= TO BE DONE =
Tally the lines that contain the string "script" and give the number by itself.

= Records excerpted from a collection =

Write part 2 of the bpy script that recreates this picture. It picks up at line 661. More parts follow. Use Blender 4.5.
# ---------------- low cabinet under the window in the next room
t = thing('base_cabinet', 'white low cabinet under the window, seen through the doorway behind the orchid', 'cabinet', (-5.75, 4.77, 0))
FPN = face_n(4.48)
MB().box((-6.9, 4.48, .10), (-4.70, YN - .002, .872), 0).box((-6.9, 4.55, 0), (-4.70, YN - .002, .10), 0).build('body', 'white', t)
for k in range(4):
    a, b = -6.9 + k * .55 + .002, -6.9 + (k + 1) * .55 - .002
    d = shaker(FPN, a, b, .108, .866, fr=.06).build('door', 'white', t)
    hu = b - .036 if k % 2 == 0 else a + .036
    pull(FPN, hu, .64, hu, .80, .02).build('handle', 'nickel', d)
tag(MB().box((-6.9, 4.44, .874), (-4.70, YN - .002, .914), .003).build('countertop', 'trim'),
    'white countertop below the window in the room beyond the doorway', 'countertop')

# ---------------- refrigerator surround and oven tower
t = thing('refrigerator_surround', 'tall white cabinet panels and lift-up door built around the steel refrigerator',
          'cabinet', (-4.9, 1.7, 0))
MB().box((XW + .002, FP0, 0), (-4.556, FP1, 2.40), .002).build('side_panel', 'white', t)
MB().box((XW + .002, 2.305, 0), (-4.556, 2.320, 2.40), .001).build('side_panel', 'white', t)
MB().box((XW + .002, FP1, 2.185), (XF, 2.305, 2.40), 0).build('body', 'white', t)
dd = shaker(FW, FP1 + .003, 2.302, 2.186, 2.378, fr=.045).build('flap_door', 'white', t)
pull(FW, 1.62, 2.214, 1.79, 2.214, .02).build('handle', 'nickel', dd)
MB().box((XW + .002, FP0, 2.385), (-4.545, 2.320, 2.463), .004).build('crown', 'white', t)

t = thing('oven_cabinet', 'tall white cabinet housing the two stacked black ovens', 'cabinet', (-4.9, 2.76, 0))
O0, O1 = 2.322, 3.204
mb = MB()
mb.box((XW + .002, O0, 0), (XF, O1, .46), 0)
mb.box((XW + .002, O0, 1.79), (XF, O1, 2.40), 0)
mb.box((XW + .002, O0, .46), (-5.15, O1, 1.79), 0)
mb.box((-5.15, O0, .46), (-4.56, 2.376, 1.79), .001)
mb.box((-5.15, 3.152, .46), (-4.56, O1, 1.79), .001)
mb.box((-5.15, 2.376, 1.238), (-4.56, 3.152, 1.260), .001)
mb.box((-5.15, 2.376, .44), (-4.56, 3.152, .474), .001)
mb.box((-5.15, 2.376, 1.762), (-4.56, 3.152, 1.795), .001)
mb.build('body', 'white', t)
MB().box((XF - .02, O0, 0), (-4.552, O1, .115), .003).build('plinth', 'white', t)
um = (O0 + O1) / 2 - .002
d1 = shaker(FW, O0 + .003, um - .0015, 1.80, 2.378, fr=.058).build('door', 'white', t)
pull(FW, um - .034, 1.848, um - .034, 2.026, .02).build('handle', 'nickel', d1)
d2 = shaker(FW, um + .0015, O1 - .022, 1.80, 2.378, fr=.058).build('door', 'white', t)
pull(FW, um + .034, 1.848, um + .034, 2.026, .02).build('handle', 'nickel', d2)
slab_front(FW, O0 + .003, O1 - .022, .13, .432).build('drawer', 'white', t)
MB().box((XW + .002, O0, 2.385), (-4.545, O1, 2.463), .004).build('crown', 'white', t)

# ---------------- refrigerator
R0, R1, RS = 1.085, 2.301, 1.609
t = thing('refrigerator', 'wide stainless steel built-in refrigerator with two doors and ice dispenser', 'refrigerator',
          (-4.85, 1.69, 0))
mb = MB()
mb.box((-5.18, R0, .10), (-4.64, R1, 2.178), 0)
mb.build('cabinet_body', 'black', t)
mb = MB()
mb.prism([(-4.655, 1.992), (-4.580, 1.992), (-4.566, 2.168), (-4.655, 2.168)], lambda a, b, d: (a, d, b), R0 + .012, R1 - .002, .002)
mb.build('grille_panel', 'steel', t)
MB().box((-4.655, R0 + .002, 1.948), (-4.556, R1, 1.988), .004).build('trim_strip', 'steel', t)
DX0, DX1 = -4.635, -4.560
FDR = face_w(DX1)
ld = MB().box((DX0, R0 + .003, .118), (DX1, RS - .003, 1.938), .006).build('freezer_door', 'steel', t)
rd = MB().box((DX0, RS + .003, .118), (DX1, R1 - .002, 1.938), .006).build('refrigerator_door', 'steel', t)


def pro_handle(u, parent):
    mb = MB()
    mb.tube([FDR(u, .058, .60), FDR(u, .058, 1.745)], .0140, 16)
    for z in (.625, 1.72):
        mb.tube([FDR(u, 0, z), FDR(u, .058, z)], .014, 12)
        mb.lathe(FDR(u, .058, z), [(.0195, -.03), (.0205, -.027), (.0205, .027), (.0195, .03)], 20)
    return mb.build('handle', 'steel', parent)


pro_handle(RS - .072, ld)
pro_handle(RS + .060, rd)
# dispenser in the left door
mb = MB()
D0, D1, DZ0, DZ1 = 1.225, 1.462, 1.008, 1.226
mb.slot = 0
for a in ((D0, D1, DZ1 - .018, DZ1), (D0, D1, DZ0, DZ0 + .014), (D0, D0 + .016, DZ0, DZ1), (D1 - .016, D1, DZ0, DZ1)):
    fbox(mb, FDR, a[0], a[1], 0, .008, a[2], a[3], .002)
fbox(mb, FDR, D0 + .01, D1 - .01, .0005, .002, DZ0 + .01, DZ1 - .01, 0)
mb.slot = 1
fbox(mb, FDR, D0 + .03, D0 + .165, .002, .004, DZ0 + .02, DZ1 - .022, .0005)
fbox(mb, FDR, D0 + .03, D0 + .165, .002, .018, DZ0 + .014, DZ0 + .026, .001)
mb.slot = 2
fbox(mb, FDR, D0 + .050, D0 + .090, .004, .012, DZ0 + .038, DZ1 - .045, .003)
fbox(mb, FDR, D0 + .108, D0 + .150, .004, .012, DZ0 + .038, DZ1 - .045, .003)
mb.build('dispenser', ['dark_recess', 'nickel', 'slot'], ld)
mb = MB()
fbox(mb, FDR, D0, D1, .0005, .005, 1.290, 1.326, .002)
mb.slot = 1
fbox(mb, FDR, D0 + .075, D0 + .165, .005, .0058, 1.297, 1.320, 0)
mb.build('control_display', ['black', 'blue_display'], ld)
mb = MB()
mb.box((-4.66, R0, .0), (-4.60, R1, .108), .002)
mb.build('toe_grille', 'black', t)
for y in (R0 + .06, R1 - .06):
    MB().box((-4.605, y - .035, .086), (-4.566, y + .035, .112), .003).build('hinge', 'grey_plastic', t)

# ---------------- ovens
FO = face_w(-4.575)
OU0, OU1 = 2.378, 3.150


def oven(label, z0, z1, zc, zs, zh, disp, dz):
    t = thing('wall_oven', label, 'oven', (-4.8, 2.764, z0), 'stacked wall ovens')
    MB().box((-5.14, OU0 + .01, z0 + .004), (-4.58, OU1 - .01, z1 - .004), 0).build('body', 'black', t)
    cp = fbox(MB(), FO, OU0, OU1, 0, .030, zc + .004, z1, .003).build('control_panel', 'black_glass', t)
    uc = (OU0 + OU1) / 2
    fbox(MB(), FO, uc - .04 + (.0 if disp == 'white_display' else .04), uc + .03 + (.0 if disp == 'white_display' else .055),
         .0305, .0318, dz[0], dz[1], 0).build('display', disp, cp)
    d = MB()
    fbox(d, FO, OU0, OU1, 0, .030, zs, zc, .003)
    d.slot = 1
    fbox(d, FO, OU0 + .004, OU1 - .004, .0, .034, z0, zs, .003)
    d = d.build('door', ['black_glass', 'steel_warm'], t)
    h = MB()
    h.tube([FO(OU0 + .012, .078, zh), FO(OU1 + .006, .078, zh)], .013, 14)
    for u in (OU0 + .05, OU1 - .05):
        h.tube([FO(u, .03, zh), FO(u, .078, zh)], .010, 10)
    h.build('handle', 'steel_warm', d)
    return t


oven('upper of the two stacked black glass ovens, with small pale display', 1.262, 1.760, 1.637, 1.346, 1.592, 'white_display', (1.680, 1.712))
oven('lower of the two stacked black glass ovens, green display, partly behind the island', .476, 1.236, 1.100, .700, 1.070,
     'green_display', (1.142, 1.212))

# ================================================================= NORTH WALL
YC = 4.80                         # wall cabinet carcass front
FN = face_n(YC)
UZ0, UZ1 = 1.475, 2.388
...
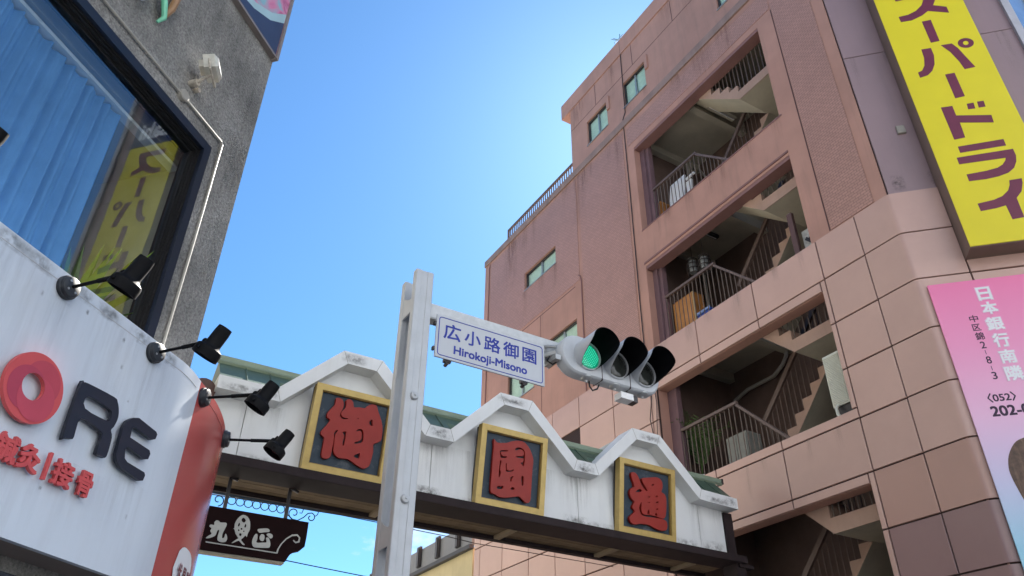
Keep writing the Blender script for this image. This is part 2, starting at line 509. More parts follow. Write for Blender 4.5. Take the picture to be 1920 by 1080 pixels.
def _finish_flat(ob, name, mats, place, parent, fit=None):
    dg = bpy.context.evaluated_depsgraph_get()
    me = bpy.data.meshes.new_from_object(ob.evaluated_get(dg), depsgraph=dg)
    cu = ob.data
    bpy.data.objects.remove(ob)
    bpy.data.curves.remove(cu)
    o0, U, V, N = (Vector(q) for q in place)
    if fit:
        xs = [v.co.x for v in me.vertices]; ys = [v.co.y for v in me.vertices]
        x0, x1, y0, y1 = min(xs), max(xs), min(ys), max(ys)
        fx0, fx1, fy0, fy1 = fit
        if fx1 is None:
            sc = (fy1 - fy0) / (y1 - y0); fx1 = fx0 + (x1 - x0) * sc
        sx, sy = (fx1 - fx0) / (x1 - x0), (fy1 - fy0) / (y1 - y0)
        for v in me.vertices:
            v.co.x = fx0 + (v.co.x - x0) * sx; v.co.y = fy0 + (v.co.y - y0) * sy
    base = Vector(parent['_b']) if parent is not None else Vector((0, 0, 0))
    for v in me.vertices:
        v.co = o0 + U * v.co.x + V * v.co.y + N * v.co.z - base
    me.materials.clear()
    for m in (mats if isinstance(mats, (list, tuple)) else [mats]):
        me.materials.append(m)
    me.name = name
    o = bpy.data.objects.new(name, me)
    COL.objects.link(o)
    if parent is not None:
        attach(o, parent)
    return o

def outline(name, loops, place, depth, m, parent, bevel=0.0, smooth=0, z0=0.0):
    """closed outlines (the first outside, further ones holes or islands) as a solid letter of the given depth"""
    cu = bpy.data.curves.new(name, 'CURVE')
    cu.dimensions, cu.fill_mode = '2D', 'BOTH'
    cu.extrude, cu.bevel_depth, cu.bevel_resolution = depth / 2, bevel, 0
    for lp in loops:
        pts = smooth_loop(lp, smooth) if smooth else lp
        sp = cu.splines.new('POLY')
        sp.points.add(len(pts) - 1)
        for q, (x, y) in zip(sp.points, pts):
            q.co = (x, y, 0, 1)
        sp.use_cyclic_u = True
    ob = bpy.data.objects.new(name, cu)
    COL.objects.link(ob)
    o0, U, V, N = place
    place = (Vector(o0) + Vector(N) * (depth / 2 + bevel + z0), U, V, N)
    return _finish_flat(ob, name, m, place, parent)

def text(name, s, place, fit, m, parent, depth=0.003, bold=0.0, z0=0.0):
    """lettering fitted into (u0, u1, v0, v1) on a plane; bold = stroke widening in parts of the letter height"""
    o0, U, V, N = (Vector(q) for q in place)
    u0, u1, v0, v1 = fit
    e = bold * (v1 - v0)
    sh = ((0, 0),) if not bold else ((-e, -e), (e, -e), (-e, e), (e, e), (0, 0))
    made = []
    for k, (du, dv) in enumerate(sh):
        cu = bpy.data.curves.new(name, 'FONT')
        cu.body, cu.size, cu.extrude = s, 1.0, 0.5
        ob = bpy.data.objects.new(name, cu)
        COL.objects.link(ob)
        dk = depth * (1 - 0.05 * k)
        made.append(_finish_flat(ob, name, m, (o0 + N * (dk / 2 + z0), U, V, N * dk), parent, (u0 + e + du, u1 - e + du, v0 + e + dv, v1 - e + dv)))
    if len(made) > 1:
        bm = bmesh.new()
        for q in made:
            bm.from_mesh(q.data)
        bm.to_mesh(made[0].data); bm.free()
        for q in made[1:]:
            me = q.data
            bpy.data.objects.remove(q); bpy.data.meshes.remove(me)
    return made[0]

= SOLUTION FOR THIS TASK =
2